Lo si racconta poco, non è che non lo si racconti. In realtà il “poco” non è dovuto allo scarso lavoro di storici e autori di manuali, quanto alla forza dello stereotipo “italiani brava gente”.
Lo racconta benissimo Renato Sarti nel suo lavoro teatrale “Mai morti”, che su youtube è presente sia recitato dall’autore, sia nella recitazione (straordinaria) di Bebo Storti (di ambedue le versioni s’è perso qualcosa, nello spezzettamento in puntate, ma con un po’ di buona volontà, saltando dall’una all’altra, lo si vede per intero). Non è un caso che questo lavoro teatrale sia stato oggetto di aggressioni, riuscite o sventate, da parte dei fascisti: che se la vendono come fascisti del terzo millennio, ma alla prova dei fatti dimostrano che esiste un solo e unico fascismo.

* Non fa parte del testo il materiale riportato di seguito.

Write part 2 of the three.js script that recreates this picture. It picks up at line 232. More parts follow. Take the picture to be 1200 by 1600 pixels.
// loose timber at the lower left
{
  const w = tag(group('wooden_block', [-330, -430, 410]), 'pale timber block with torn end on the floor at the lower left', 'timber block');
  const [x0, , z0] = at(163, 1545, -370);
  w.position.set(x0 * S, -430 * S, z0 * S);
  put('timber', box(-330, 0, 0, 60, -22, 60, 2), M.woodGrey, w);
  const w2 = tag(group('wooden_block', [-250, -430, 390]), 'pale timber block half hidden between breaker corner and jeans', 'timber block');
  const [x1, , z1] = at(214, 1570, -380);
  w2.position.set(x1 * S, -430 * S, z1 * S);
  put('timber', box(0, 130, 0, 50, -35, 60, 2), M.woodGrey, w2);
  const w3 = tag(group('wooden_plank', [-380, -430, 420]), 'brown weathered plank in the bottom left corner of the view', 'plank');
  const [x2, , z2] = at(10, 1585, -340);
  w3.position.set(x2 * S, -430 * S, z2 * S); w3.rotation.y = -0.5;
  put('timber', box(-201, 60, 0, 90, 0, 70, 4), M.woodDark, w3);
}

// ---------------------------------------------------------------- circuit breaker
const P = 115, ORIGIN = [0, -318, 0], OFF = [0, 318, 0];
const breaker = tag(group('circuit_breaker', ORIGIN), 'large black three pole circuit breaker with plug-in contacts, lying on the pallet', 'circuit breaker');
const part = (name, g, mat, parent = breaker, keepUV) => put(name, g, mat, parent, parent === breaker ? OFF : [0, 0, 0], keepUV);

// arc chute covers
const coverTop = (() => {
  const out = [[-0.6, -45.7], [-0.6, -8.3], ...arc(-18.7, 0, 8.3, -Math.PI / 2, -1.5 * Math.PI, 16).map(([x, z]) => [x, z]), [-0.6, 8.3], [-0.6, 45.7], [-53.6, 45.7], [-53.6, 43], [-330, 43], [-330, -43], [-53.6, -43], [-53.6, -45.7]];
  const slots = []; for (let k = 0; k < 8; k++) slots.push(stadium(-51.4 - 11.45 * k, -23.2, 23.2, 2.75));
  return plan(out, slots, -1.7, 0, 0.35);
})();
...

Grazie Girolamo, me lo vado a cercare.
Concordo con Girolamo: non avevi nessun bisogno di andartene fino ad Amestardam, se non altro perché, per esempio, i libri di Del Boca sul colonialismo li ha editati mondadori, non esattamente un editore di nicchia. E sì qualcosa c’è anche sui manuali che, tuttavia, non ce la fanno ad esaurire l’esauribile. A noi italiani ci è piaciuto moltissimo avere un alleato così cattivo su cui scaricare tutte le responsabilità. Del resto lo stesso hanno fatto i polacchi, i lituani e una serie di paesi la cui storia è rimossa. Sarà una deformazione professionale però la responsabilità della stereopizzazione del buon italiano è più di matrice giornalista che storica. Gli storici il loro mestiere lo hanno fatto per bene. Montanelli ha santificato Mussolini e il buon italiano, la sinistra ha messo sull’altare Montanelli dimentica di come negli anni Cinquanta giocasse al golpe sulle pagine del Borghese e a casa dell’ambasciatrice Luce.
Parliamo di quel Montanelli che negò l’uso italiano del gas in Africa, per poi uscirsene candido con un “mi sono sbagliato” messo di fronte a schiaccianti evidenze?